PARIS, July 28 (Reuters) - The French government will not move ahead with a restructuring of power group EDF (EDF.PA) in the near future, unions and sources close to the matter said on Wednesday, making it all but impossible to pass a reform bill before President Emmanuel Macron's term ends in 2022.

The reform, involving a broad restructuring of the group and the mechanism through which it sells nuclear power, was supposed to help debt-laden EDF flourish as it competes with rivals investing in clean energy.

Despite backing from Macron, who came to power in 2017 and tasked EDF bosses with designing the outline for a new group structure, the overhaul has been caught in wrangling with the European Commission and has come under fire from unions.

The CGT union, which has been involving in consultations on the restructuring, said it had been informed the state would back away from pursuing legislation "in the short term".

One government source said France was no closer to being able to submit a draft law to parliament, at a time when the legislative windows to get it through are narrowing.

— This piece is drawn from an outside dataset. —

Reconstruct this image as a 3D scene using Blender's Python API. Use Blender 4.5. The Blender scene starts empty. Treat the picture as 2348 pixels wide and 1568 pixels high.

September would be one of the only viable moments before the presidential election next spring to get a law done, parliamentarians have previously told Reuters, while sources close to the matter have flagged the reform was likely now dead until at least 2022. read more

"Substantial progress has been achieved in our discussions with the European Commission. But to date, we have not reached an overall agreement," the government source said.

"Given that, it cannot be envisaged that we would submit a law to parliament if the main principles are not covered in a prior agreement," said the source, who spoke anonymously.

A source close to EDF did not confirm if the reform was canceled for good before the presidential election, but said talks with the Commission would run on for a long time.

EDF, due to report first-half earnings on Thursday, declined to comment.

The French government - which owns nearly 84% of EDF - needs EU clearance to make sure a new structure would not amount to state aid or crimp competition, in a power market still largely dominated by the former monopoly operator.

The reform envisaged placing EDF's profitable renewables business in a different entity so it could flourish, unburdened by the debt-laden nuclear assets.

Another key plank of the overhaul involved higher price guarantees on the nuclear energy EDF sells to third-party providers, helping the utility cover production costs.

If the reform is not launched before the election, that could disappoint EDF shareholders as well as investors more widely, as it was part of the business-friendly changes Macron promised early in his term.